If we told you about Joan Pujol Garcia, we'd have to kill you. So let's just call him Garbo, the cinema-inspired moniker this perpetually persuasive double agent took during WWII. As Edmon Roch's alternately dry and compelling documentary informs us, Garbo pledged his undying allegiance to both the British Allies and the National Socialists---though only one was his true master. Uncle Adolf and his goose-stepping minions were the ones being played; the classified information their prize spy gave them was always meticulously fabricated. The biggest coup: Garbo sold the landing at Normandy to his German handlers
as a mere distraction, even after it had occurred.

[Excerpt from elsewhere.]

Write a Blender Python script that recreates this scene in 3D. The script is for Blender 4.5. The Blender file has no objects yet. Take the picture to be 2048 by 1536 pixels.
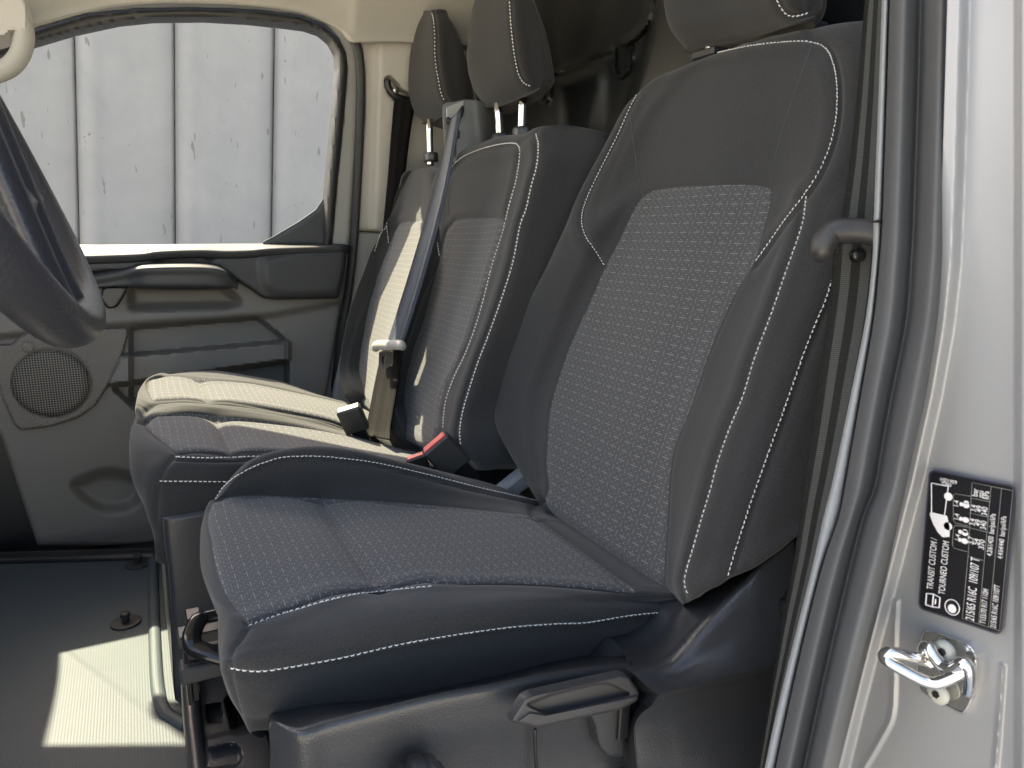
import bpy, math, random
import numpy as np
from mathutils import Vector
from mathutils.bvhtree import BVHTree
from mathutils.kdtree import KDTree
random.seed(7); np.random.seed(7)
scene = bpy.context.scene
C = scene.collection
S = 0.7                      # metres per modelling unit
# ------------------------------------------------------------------ camera
F = 1479.0; YAW = math.radians(27.0); PIT = math.radians(11.8); H = 1.0
cam_d = bpy.data.cameras.new('camera'); cam = bpy.data.objects.new('camera', cam_d); C.objects.link(cam)
scene.camera = cam
cam.location = (0, 0, H*S)
cam.rotation_euler = (math.radians(90)-PIT, 0, -YAW)
cam_d.sensor_width = 36.0; cam_d.lens = F*36.0/2048.0
cam_d.clip_start = 0.02; cam_d.clip_end = 400
cam_d.dof.use_dof = True; cam_d.dof.focus_distance = 1.45*S; cam_d.dof.aperture_fstop = 20.0
scene.render.resolution_x = 1024; scene.render.resolution_y = 768
# ------------------------------------------------------------------ light
SUN = Vector((0.30, -0.79, -1.0)).normalized()        # the way the light travels
SUN_EL = math.asin(-SUN.z); SUN_AZ = math.atan2(-SUN.x, -SUN.y)
world = bpy.data.worlds.new('World'); scene.world = world; world.use_nodes = True
wn = world.node_tree.nodes; wl = world.node_tree.links
bg = wn['Background']; sky = wn.new('ShaderNodeTexSky'); sky.sky_type = 'NISHITA'
sky.sun_disc = False; sky.sun_elevation = SUN_EL; sky.sun_rotation = SUN_AZ
sky.air_density = 1.0; sky.dust_density = 2.5
tint = wn.new('ShaderNodeMix'); tint.data_type = 'RGBA'; tint.blend_type = 'MULTIPLY'; tint.inputs[0].default_value = 1
tint.inputs[7].default_value = (1.0, .865, .735, 1); wl.new(sky.outputs[0], tint.inputs[6]); wl.new(tint.outputs[2], bg.inputs[0]); bg.inputs[1].default_value = 0.15
sun_d = bpy.data.lights.new('sun', 'SUN'); sun = bpy.data.objects.new('sun', sun_d); C.objects.link(sun)
sun_d.energy = 4.0; sun_d.angle = math.radians(0.6); sun_d.color = (1.0, 0.89, 0.64)
sun.rotation_euler = SUN.to_track_quat('-Z', 'Y').to_euler()
vs = scene.view_settings
vs.view_transform = 'Standard'; vs.look = 'None'; vs.gamma = 1; vs.use_curve_mapping = False
vs.exposure = 2.4
scene.render.engine = 'CYCLES'
scene.cycles.max_bounces = 8; scene.cycles.diffuse_bounces = 5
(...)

So great was this secret agent's influence that he was awarded medals by both sides and convincingly faked his death after the war. Roch's doc recounts everything up to that point with a rather dull, history-lecture--like mix of archival footage, film clips (Our Man in Havana is oft-referenced) and talking heads. Then the film spectacularly rights itself for a poetic final act that details Garbo's early-'80s reemergence: Roch pairs video of the now-aged operative wandering through a series of congratulatory fetes with oddball music choices like Sparklehorse's "It's a Wonderful Life." The jarring juxtapositions only heighten the enigmatic air of the film's subject; even when he's right in front of us, he seems to be plotting his next wily act.